In my experience the right moment to begin accelerating is just after you finish the lowest radius section of the corner. For instance on a hairpin, you would make a more L-shaped line through it, and would start accelerating just after the "crook" of the L and just before you hit the apex.
If you have a car that tends to drift understeer, you will need to take the apex at a deeper angle than you would with an oversteer car. For cars with ancient suspension like the Trans Am, it's important to not let the car roll too much. Keeping the front-outside suspension loaded is key. Taking a deeper angle at the apex will compensate for any drift understeer and allow you to accelerate more on the exit if you don't understeer. If you load the outside front suspension properly, it should feel like the car is gliding, and you won't have to correct your steering much.
Setup is also key. Having a brake balance set more to the rear will allow you to rub the brake under turn in and get that much more response out of the front wheels.
Also, on any car, if you take a corner too early but at the proper speed, everything will understeer. Before you try any thing different in the actual corner, try making the turn in later.
PS, on left-foot braking; don't. If you don't feel comfortable doing it, don't. You shouldn't ever need to use the brake at the same time as the throttle any way. The car only wants to do one thing at a time.

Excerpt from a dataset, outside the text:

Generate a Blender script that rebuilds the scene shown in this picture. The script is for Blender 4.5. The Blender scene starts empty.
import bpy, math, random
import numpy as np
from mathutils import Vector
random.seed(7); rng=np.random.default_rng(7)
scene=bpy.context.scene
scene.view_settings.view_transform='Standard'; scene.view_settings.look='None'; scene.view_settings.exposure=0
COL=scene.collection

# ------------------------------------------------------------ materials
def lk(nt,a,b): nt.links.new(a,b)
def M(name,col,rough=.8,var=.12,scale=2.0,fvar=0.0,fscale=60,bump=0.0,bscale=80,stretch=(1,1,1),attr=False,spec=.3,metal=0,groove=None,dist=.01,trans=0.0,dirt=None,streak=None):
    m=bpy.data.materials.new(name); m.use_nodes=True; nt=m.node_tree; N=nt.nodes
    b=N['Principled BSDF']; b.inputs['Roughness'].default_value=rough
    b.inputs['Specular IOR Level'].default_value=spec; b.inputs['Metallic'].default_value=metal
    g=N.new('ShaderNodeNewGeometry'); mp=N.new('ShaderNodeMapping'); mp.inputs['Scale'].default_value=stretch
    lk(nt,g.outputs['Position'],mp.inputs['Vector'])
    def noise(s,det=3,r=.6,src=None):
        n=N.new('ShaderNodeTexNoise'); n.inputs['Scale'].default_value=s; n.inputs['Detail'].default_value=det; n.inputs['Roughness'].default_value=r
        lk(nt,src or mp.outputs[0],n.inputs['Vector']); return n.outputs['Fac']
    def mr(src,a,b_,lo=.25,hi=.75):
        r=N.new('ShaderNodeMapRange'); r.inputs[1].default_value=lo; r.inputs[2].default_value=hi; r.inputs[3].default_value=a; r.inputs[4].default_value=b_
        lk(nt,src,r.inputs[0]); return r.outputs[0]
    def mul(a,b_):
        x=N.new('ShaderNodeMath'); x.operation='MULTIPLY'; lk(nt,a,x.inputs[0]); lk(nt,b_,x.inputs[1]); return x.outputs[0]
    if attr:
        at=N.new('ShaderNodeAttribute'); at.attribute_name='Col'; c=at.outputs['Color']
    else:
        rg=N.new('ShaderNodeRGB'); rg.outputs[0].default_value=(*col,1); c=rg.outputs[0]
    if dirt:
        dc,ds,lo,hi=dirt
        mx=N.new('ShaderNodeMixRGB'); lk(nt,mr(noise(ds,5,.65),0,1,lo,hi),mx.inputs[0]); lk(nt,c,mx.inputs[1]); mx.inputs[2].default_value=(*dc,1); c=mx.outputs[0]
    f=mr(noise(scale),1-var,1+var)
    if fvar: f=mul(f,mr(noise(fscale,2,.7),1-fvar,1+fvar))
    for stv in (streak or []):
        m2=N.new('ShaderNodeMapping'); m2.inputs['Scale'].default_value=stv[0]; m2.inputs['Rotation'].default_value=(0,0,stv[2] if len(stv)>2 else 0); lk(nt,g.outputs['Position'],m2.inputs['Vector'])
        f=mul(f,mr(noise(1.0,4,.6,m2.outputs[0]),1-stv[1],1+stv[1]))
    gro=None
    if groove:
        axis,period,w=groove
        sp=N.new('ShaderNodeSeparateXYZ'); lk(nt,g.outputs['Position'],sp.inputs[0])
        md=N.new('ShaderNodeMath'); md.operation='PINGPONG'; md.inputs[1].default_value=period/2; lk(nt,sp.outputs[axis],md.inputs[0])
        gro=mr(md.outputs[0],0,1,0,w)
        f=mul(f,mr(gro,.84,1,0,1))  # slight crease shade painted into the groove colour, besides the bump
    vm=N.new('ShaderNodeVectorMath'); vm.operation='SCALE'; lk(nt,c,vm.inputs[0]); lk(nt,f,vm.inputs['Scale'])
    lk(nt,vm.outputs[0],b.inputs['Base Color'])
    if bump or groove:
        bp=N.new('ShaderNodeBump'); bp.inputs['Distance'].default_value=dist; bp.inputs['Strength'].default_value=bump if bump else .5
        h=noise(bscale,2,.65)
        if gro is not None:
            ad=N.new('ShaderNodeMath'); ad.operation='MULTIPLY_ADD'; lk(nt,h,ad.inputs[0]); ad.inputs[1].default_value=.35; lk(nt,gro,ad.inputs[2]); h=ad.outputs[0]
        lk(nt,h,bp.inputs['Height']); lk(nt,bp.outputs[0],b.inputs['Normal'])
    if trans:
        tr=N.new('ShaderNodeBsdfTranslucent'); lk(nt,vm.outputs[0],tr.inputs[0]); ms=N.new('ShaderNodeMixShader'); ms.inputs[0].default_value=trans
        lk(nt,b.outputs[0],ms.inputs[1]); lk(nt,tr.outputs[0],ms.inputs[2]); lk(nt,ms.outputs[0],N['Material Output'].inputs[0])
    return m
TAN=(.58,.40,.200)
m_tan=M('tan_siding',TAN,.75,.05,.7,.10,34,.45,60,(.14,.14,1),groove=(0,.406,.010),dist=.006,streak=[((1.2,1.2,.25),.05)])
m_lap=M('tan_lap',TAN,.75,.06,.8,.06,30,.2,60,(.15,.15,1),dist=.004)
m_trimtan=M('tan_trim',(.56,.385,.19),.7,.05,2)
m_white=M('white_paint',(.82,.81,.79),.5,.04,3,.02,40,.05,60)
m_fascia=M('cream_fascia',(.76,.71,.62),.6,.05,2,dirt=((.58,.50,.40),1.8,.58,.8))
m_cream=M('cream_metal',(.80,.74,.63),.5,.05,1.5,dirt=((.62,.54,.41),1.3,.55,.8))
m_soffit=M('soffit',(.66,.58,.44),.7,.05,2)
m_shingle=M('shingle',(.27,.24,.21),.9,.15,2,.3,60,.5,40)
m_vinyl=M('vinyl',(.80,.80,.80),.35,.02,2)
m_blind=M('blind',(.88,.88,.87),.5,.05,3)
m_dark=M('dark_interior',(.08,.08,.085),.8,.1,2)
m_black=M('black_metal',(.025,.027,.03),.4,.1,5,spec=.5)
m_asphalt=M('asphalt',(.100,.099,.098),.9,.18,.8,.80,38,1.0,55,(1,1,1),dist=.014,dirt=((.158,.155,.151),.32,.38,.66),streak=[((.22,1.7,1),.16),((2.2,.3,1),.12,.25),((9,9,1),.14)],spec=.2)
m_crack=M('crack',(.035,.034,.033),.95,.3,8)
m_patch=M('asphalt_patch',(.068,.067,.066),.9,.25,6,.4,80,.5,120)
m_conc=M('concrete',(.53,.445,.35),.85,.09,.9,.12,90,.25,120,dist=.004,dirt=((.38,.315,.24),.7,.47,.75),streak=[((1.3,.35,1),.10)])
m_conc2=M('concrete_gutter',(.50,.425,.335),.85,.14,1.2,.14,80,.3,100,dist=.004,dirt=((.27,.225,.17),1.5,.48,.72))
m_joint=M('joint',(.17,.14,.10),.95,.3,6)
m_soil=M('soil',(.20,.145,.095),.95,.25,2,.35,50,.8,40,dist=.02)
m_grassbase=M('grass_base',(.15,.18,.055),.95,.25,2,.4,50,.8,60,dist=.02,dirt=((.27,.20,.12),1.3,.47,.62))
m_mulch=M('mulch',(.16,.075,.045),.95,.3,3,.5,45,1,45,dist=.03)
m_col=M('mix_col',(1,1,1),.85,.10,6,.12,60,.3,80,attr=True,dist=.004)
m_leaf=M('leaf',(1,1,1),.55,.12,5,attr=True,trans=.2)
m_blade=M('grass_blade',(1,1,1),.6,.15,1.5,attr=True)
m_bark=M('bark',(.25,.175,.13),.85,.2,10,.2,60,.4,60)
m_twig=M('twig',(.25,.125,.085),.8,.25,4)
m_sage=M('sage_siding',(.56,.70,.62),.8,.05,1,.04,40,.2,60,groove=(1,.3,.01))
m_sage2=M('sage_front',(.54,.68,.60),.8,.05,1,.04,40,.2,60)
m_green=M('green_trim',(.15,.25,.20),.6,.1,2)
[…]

Ah, and final thing, if you haven't already, learn where your torque is! Especially for low-speed cornering. On most cars the torque builds with RPM, but not on all. For instance a Viper SRT-10 gets maximum torque at around 4.5k RPM, then falls off. It's very important to get the powerband right on exit and to tailor how much torque you get with your driving style. I don't like a lot of torque because I've very early on the throttle, but other drivers might like more.